Re-homing the family dog

    This will likely be an unpopular post, but I’m hoping it will help other families struggling with similarly painful decisions know that they’re not alone.

    After a good deal of research, debate and one false start, our family adopted a puppy last spring. We read a ton about the “best breeds” for kids. Our youngest was six at the time, so most rescues would not even consider us. Plus, with no fenced-in yard, that was another rescue strike against us.

    The early days 

    So we researched and tried to find a reputable breeder. We also were drawn in by the desire to have a family dog and the adorable puppy faces. We read a ton about training, behavior and raising a puppy. We were ready to take the plunge.

    It went well. She was “oohed” and “ahhhhed” over, loved, walked, fed, crate trained and played with. We had a trainer come several times to tell us the thousands of things that she should be exposed to in order to prevent issues/fears/reactions later on. She was a sweet puppy, with normal levels of puppy mischief.

    But by the end of the summer, she was a much bigger puppy, able to counter-surf and steal food. So we worked saying “leave it” and “off” and “drop” to what seemed like no avail.
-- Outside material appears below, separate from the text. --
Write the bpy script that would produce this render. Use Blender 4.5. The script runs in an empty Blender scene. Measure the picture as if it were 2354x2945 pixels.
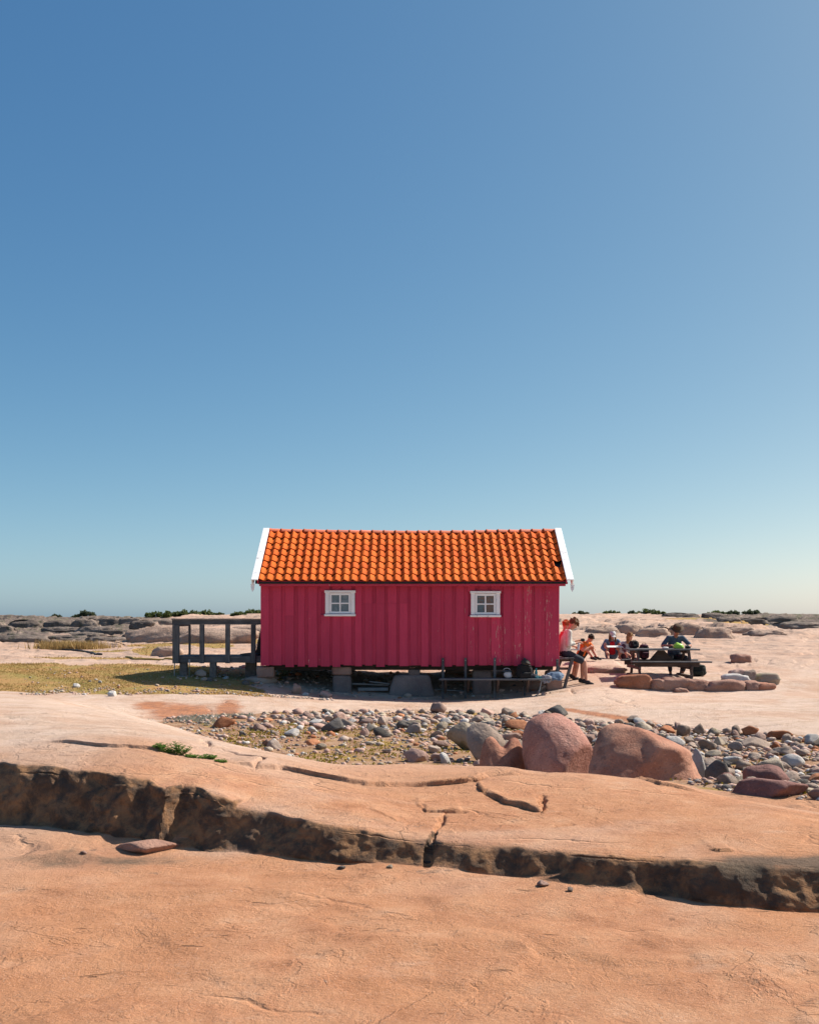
import bpy, math, random
import numpy as np
from mathutils import Vector, Matrix, Euler

# ------------------------------------------------------------------ camera, sky, sun, exposure
scene = bpy.context.scene
EXPOSURE = 0.55
EYE, FPX, CX, HY = 1.9, 3000.0, 1177.0, 1775.0      # eye height (m), focal length / centre / horizon in photo pixels
cam_d = bpy.data.cameras.new('camera')
cam = bpy.data.objects.new('camera', cam_d)
scene.collection.objects.link(cam)
cam.location = (0, 0, EYE)
cam.rotation_euler = (math.radians(90), 0, 0)
cam_d.sensor_fit = 'HORIZONTAL'
cam_d.sensor_width = 36.0
cam_d.lens = FPX / 2354.0 * 36.0
cam_d.shift_y = (HY - 1472.5) / 2354.0
cam_d.clip_start = 0.05
cam_d.clip_end = 12000
scene.camera = cam

SUN = Vector((0.66, 0.30, 0.71)).normalized()
world = bpy.data.worlds.new('World')
scene.world = world
world.use_nodes = True
wn = world.node_tree.nodes
wl = world.node_tree.links
bg = wn['Background']
sky = wn.new('ShaderNodeTexSky')
sky.sky_type = 'NISHITA'
sky.sun_disc = False
sky.sun_elevation = math.asin(SUN.z)
sky.sun_rotation = math.atan2(SUN.x, SUN.y)
sky.air_density = 0.5
sky.dust_density = 1.0
sky.ozone_density = 1.0
# one colour response for the whole sky, as the photograph was graded: each channel a power of the physical sky
ssep = wn.new('ShaderNodeSeparateColor'); scom = wn.new('ShaderNodeCombineColor')
wl.new(sky.outputs['Color'], ssep.inputs[0])
for i, (k, g) in enumerate(((1.58, 1.20), (1.25, 0.86), (0.95, 0.55))):
    m0 = wn.new('ShaderNodeMath'); m0.operation = 'MULTIPLY'; m0.inputs[1].default_value = 0.1
    m1 = wn.new('ShaderNodeMath'); m1.operation = 'POWER'; m1.inputs[1].default_value = g
    m2 = wn.new('ShaderNodeMath'); m2.operation = 'MULTIPLY'; m2.inputs[1].default_value = k * 10 / 2 ** EXPOSURE
    wl.new(ssep.outputs[i], m0.inputs[0]); wl.new(m0.outputs[0], m1.inputs[0]); wl.new(m1.outputs[0], m2.inputs[0]); wl.new(m2.outputs[0], scom.inputs[i])
wl.new(scom.outputs[0], bg.inputs['Color'])
bg.inputs['Strength'].default_value = 0.10
sun_d = bpy.data.lights.new('sun', 'SUN')
sun_d.energy = 5.0
sun_d.angle = math.radians(0.5)
sun_d.color = (1.0, 0.93, 0.83)
sun_o = bpy.data.objects.new('sun', sun_d)
scene.collection.objects.link(sun_o)
sun_o.rotation_euler = SUN.to_track_quat('Z', 'Y').to_euler()
sun_o.location = SUN * 60
vs = scene.view_settings
vs.view_transform = 'Standard'
vs.look = 'None'
vs.exposure = EXPOSURE
vs.gamma = 1.0
vs.use_curve_mapping = False

rng = np.random.default_rng(7)
random.seed(7)
COL = scene.collection

# ------------------------------------------------------------------ helpers
def px(u, v, Y):
    """photo pixel (u, v) at depth Y -> world point"""
    return Vector(((u - CX) / FPX * Y, Y, EYE - (v - HY) / FPX * Y))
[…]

Of course, she was also entering adolescence.

    We would sometimes make her “drop” the stolen item, or if we were worried about her choking, we would take it out of her mouth. This was not a very good strategy, because somewhere along the way, she became defensive and started guarding any contraband food she’d acquired. We got those sideways looks from her, but never a growl or snap.

    Until one day, my 10 year old was petting her after she’d stolen some butter from the counter and the dog bit her hand. She drew blood. Though it wasn’t a “bad” bite. We were shocked.

    A second trainer

    So we called in another trainer, who recommended that we restrict her access to food (since training her to stay away from it wasn’t working). She had us gate-off a large area that was for the dog and we stopped correcting in any way if she stole food. We also worked on her seeing our approach as a wonderful thing — if she had a treat, we would walk by and drop an even higher value treat nearby.
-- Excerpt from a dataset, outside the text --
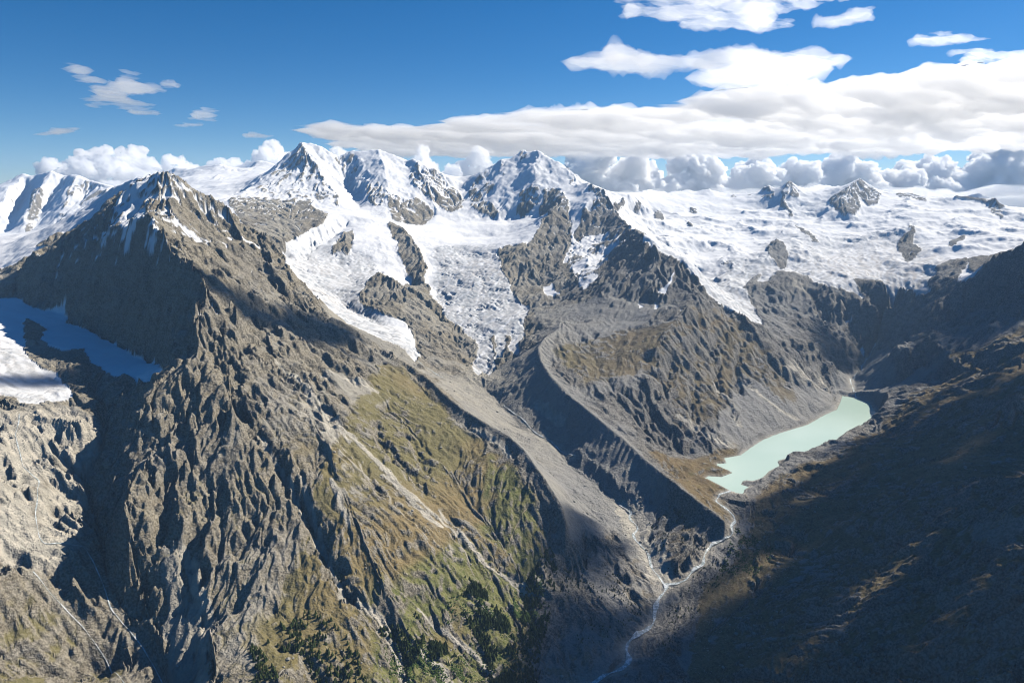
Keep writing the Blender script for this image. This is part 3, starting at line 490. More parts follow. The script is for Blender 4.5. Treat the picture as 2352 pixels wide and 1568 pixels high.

    This worked for awhile, until one day, the dog growled snapped at a six-year-old friend because she’d unknowingly touched her while she had a treat. And then a few months later came a nasty growl and lunge at my seven year old son.

    A third trainer

    So we called in the supreme uber-trainer. Whereas the other trainers were very much about relationship-based training, he taught us to give her a command, wait four seconds, and then make her comply if she hadn’t already. Though the other trainers had debunked the “pack theory,” he believed we had to assert ourselves and our children as “above her” in the pack.

    But five days after we spent over four hours as a family with that trainer, she bit my daughter when she went to grab her leash. The bite was unprovoked and not even food related.
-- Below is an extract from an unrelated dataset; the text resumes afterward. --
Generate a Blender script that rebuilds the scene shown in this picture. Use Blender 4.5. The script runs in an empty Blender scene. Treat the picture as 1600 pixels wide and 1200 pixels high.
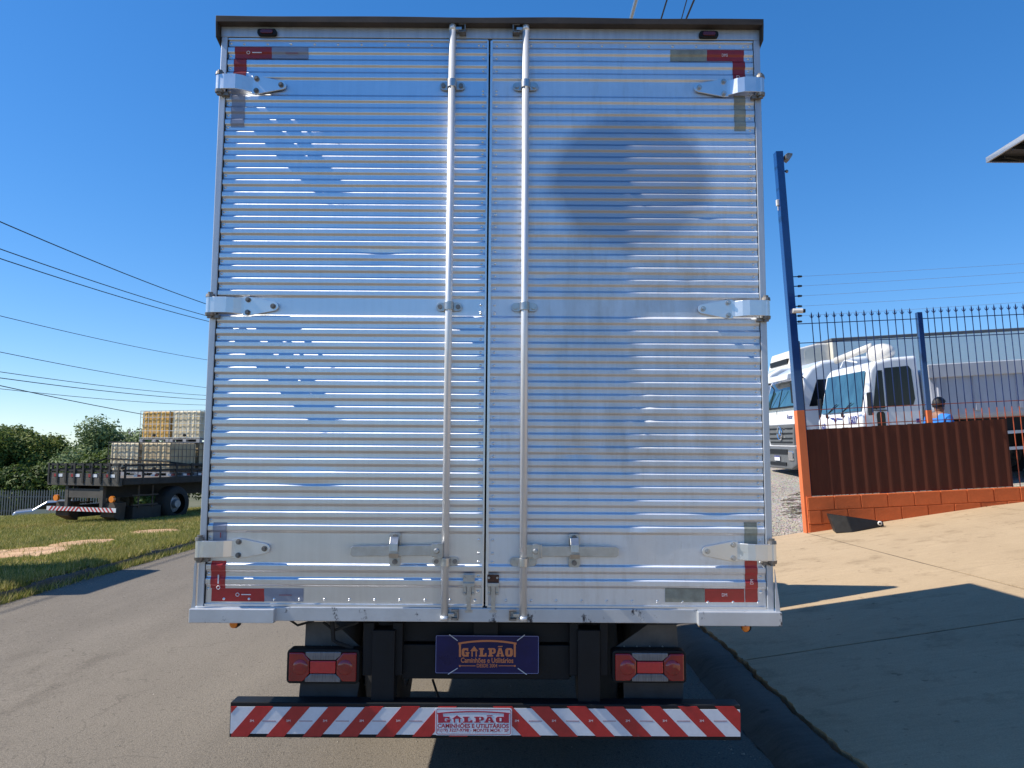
import bpy, bmesh, math, random
import numpy as np
from mathutils import Vector, Matrix, noise

rnd = random.Random(11)
rng = np.random.default_rng(5)
sc = bpy.context.scene
COL = sc.collection
rad = math.radians

# ------------------------------------------------------------------ camera
F, PITCH, ROLL, CH, D = 1202.0, rad(5.4), rad(0.35), 1.70, 3.57
MC = Matrix.Rotation(math.pi / 2 + PITCH, 3, 'X') @ Matrix.Rotation(ROLL, 3, 'Z')
cam_data = bpy.data.cameras.new('camera')
cam_data.sensor_width = 36.0
cam_data.lens = F / 1600.0 * 36.0
cam_data.clip_start = 0.05
cam_data.clip_end = 6000
cam = bpy.data.objects.new('camera', cam_data)
cam.matrix_world = Matrix.Translation((0, 0, CH)) @ MC.to_4x4()
COL.objects.link(cam)
sc.camera = cam

# ------------------------------------------------------------------ sky and sun
SUN_EL, SUN_AZ = rad(45.0), rad(5.0)        # azimuth measured from -X towards -Y
world = bpy.data.worlds.new('World')
sc.world = world
world.use_nodes = True
wn = world.node_tree
bg = wn.nodes['Background']
sky = wn.nodes.new('ShaderNodeTexSky')
sky.sky_type = 'NISHITA'
sky.sun_disc = False
sky.sun_elevation = SUN_EL
sky.sun_rotation = math.pi / 2 - (math.pi + SUN_AZ)
sky.altitude = 600
sky.air_density = 1.0
sky.dust_density = 0.2
sky.ozone_density = 7.0
hsv = wn.nodes.new('ShaderNodeHueSaturation')
hsv.inputs['Saturation'].default_value = 1.38
hsv.inputs['Hue'].default_value = 0.507
hsv.inputs['Value'].default_value = 1.10
gam = wn.nodes.new('ShaderNodeGamma')
gam.inputs['Gamma'].default_value = 0.75
wn.links.new(sky.outputs[0], gam.inputs['Color'])
wn.links.new(gam.outputs[0], hsv.inputs['Color'])
wn.links.new(hsv.outputs[0], bg.inputs[0])
bg.inputs[1].default_value = 0.15
sun_data = bpy.data.lights.new('sun', 'SUN')
sun_data.energy = 4.3
sun_data.angle = rad(0.53)
sun_data.color = (1.0, 0.93, 0.82)
sun = bpy.data.objects.new('sun', sun_data)
sv = Vector((-math.cos(SUN_EL) * math.cos(SUN_AZ), -math.cos(SUN_EL) * math.sin(SUN_AZ), math.sin(SUN_EL)))
sun.rotation_euler = sv.to_track_quat('Z', 'Y').to_euler()
sun.location = (-20, -3, 25)
COL.objects.link(sun)
vs = sc.view_settings
vs.view_transform = 'Standard'
vs.look = 'None'
vs.exposure = 0.65
vs.gamma = 1.0
vs.use_curve_mapping = False

# ------------------------------------------------------------------ helpers
def ray(px, py):
    return MC @ Vector(((px - 800) / F, (600 - py) / F, -1))

def onY(px, py, y=D):
    d = ray(px, py)
    t = y / d.y
    return Vector((d.x * t, y, CH + d.z * t))

def onX(px, py, x):
    d = ray(px, py)
    t = x / d.x
    return Vector((x, d.y * t, CH + d.z * t))

ORG = {}

def _top(o):
    while o.parent:
        o = o.parent
    return o

def tag(o, label=None, cat=None, group=None, kind=None):
    if label: o['label'] = label
    if cat: o['category'] = cat
    if group: o['group'] = group
    if kind: o['kind'] = kind
    return o

def thing(name, label, cat, loc=(0, 0, 0), rot=None, group=None, local=False):
    o = bpy.data.objects.new(name, None)
    o.empty_display_size = 0.2
    COL.objects.link(o)
    m = Matrix.Translation(loc)
    if rot is not None:
        m = m @ (rot.to_4x4() if isinstance(rot, Matrix) else Matrix.Rotation(rot, 4, 'Z'))
    o.matrix_world = m
    ORG[o] = Vector((0, 0, 0)) if local or rot is not None else Vector(loc)
    return tag(o, label, cat, group)

class MB:
    def __init__(s):
        s.v, s.f = [], []
    def add(s, vs_, fs_):
        n = len(s.v)
        s.v += [tuple(p) for p in vs_]
        s.f += [tuple(i + n for i in f) for f in fs_]
        return s
    def box(s, x0, x1, y0, y1, z0, z1):
        return s.add([(x0, y0, z0), (x1, y0, z0), (x1, y1, z0), (x0, y1, z0), (x0, y0, z1), (x1, y0, z1), (x1, y1, z1), (x0, y1, z1)],
                     [(0, 3, 2, 1), (4, 5, 6, 7), (0, 1, 5, 4), (1, 2, 6, 5), (2, 3, 7, 6), (3, 0, 4, 7)])
    def bar(s, p0, p1, w, h, up=(0, 0, 1)):
        p0, p1 = Vector(p0), Vector(p1)
        d = (p1 - p0).normalized()
        u = d.cross(Vector(up)).normalized()
        n = u.cross(d)
        vs_ = []
        for p in (p0, p1):
            for a, b in ((-1, -1), (1, -1), (1, 1), (-1, 1)):
                vs_.append(p + u * (a * w / 2) + n * (b * h / 2))
        return s.add(vs_, [(0, 1, 2, 3), (7, 6, 5, 4), (0, 4, 5, 1), (1, 5, 6, 2), (2, 6, 7, 3), (3, 7, 4, 0)])
    def prism(s, pts, axis, a0, a1):
        n = len(pts)
        def mk(u, v, a):
            return {'x': (a, u, v), 'y': (u, a, v), 'z': (u, v, a)}[axis]
        vs_ = [mk(u, v, a0) for u, v in pts] + [mk(u, v, a1) for u, v in pts]
        fs_ = [tuple(range(n)), tuple(range(2 * n - 1, n - 1, -1))]
        fs_ += [(i, (i + 1) % n, n + (i + 1) % n, n + i) for i in range(n)]
        return s.add(vs_, fs_)
    def cyl(s, p0, p1, r0, r1=None, n=12, cap=True):
        r1 = r0 if r1 is None else r1
        p0, p1 = Vector(p0), Vector(p1)
        d = (p1 - p0).normalized()
        u = d.orthogonal().normalized()
        w = d.cross(u)
        vs_ = []
        for p, r in ((p0, r0), (p1, r1)):
            for i in range(n):
                a = 2 * math.pi * i / n
                vs_.append(p + u * (r * math.cos(a)) + w * (r * math.sin(a)))
        fs_ = [(i, (i + 1) % n, n + (i + 1) % n, n + i) for i in range(n)]
        if cap:
            fs_ += [tuple(range(n - 1, -1, -1)), tuple(range(n, 2 * n))]
        return s.add(vs_, fs_)
    def tube(s, pts, r, n=6):
        pts = [Vector(p) for p in pts]
        vs_, fs_ = [], []
        for k, p in enumerate(pts):
            d = (pts[min(k + 1, len(pts) - 1)] - pts[max(k - 1, 0)]).normalized()
            u = d.cross(Vector((0.13, 0.31, 0.94))).normalized()
            w = u.cross(d)
            rr = r[k] if isinstance(r, (list, tuple)) else r
            for i in range(n):
                a = 2 * math.pi * i / n
                vs_.append(p + u * (rr * math.cos(a)) + w * (rr * math.sin(a)))
        for k in range(len(pts) - 1):
            for i in range(n):
                fs_.append((k * n + i, k * n + (i + 1) % n, (k + 1) * n + (i + 1) % n, (k + 1) * n + i))
        fs_ += [tuple(range(n - 1, -1, -1)), tuple(range((len(pts) - 1) * n, len(pts) * n))]
        return s.add(vs_, fs_)
    def ball(s, c, r, nu=12, nv=8):
        if not isinstance(r, (tuple, list)): r = (r, r, r)
        c = Vector(c)
        vs_ = [c + Vector((0, 0, -r[2]))]
        for j in range(1, nv):
            t = math.pi * j / nv - math.pi / 2
            for i in range(nu):
                a = 2 * math.pi * i / nu
                vs_.append(c + Vector((r[0] * math.cos(t) * math.cos(a), r[1] * math.cos(t) * math.sin(a), r[2] * math.sin(t))))
        vs_.append(c + Vector((0, 0, r[2])))
        fs_ = [(0, 1 + (i + 1) % nu, 1 + i) for i in range(nu)]
        for j in range(nv - 2):
            for i in range(nu):
                a, b = 1 + j * nu + i, 1 + j * nu + (i + 1) % nu
                fs_.append((a, b, b + nu, a + nu))
        e = len(vs_) - 1
        fs_ += [(e, e - nu + i, e - nu + (i + 1) % nu) for i in range(nu)]
        return s.add(vs_, fs_)
    def torus(s, c, axis, R, r, n=24, m=8):
        c = Vector(c); d = Vector(axis).normalized(); u = d.orthogonal().normalized(); w = d.cross(u)
        vs_, fs_ = [], []
        for i in range(n):
            a = 2 * math.pi * i / n
            e = u * math.cos(a) + w * math.sin(a)
            for j in range(m):
                b = 2 * math.pi * j / m
                vs_.append(c + e * (R + r * math.cos(b)) + d * (r * math.sin(b)))
        for i in range(n):
            for j in range(m):
                fs_.append((i * m + j, ((i + 1) % n) * m + j, ((i + 1) % n) * m + (j + 1) % m, i * m + (j + 1) % m))
        return s.add(vs_, fs_)
    def lathe(s, c, axis, prof, n=24):
        c = Vector(c); d = Vector(axis).normalized(); u = d.orthogonal().normalized(); w = d.cross(u)
        m = len(prof); vs_, fs_ = [], []
        for i in range(n):
            a = 2 * math.pi * i / n
            e = u * math.cos(a) + w * math.sin(a)
            for r, h in prof:
                vs_.append(c + e * r + d * h)
        for i in range(n):
            for j in range(m - 1):
                fs_.append((i * m + j, ((i + 1) % n) * m + j, ((i + 1) % n) * m + j + 1, i * m + j + 1))
        return s.add(vs_, fs_)
    def mesh(s, name, smooth=False, fix=True):
        me = bpy.data.meshes.new(name)
        me.from_pydata(s.v, [], s.f)
        if fix:
            b = bmesh.new(); b.from_mesh(me)
            bmesh.ops.recalc_face_normals(b, faces=b.faces)
            b.to_mesh(me); b.free()
        if smooth:
            me.polygons.foreach_set('use_smooth', [True] * len(me.polygons))
        return me
    def build(s, name, mat, parent=None, smooth=False, bevel=0.0, fix=True, org=None, seg=2):
        if parent is not None:
            o0 = ORG.get(parent, None)
            if o0 is None: o0 = ORG[_top(parent)]
        elif org is not None:
            o0 = Vector(org)
        else:
            a = np.array(s.v); lo, hi = a.min(0), a.max(0)
            o0 = Vector(((lo[0] + hi[0]) / 2, (lo[1] + hi[1]) / 2, lo[2]))
        if o0.length > 0:
            s.v = [(p[0] - o0.x, p[1] - o0.y, p[2] - o0.z) for p in s.v]
        me = s.mesh(name, smooth, fix)
        o = bpy.data.objects.new(name, me)
        me.materials.append(mat)
        COL.objects.link(o)
        if parent is not None:
            o.parent = parent
            ORG[o] = ORG[parent]
        else:
            o.location = o0
            ORG[o] = Vector(o0)
        if bevel:
            md = o.modifiers.new('bevel', 'BEVEL')
            md.width = bevel; md.segments = seg; md.limit_method = 'ANGLE'; md.angle_limit = rad(35)
            md.harden_normals = False
        return o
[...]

    The truth is, I’d given the dog way too many chances. Way more than I thought I would. But she was one of us, and I knew how heartbroken my kids would be to lose her, so I felt like we should keep trying. Yet, I was always worried about what could happen next.

    This was not very helpful for my own relationship with the dog. She became increasingly neurotic, gated away from us for much of the day. We tried to expand her territory in the house, but she had to be watched if there were kids around, so it was a tricky balance.

    A tough decision

    After that fourth aggressive incident and the second bite, we made the decision to re-home her. I know that re-home is a dirty word in the world of pet-lovers, but it ended up being a good decision for everyone involved.

    After many tears and the realization that the dog really was going to a new home, we networked and brainstormed about people we knew who might want her. We knew they had to be people who knew dogs well and had no kids themselves, or even as likely visitors.

    After coming up empty initially, my husband remembered a woman he’d met at our local “dog park.” She had fallen in love with the dog and was hoping to get that same breed. Once he contacted her, she and her partner were very interested in the possibility.

    So we arranged a meeting. I asked our children to construct a list of interview questions. Both because I wanted us to screen the new potential parents, but also because I wanted our children to feel like they were part of the solution.

    So we had an hour-long interview, with all four kids asking questions. The couple passed with flying colors. They clearly enjoy and know dogs and very much understood our rules about not wanting her to be around children until she’s older and broken of her treat-kids-as-littermates habit.

    Two days later, our dog was off to her new home. The kids handled the goodbye well. They were happy she was going to such a nice couple, and they seemed to understand that in a house with four kids and many friends of all ages in and out, this just wasn’t the place for her.

    I have to say, it’s a perfect fit. We were trying to treat her like a dog, while they treat her like a baby. Or a queen. She sleeps in their bed, has her own sofa, and even FaceTimes her puppy friends. We get pictures and text updates and plan to have a visit with her soon. She is very happy in her new digs.

    So, while not the lesson we’d hoped it would be — one about how to be responsible and raise a happy pet —our children learned other lessons from the whole experience. That not everything will work out the way you’d hoped. That they can be sad and get through something that feels difficult. That you do the best you can to fix things. And that sometimes what you want isn’t what someone else needs.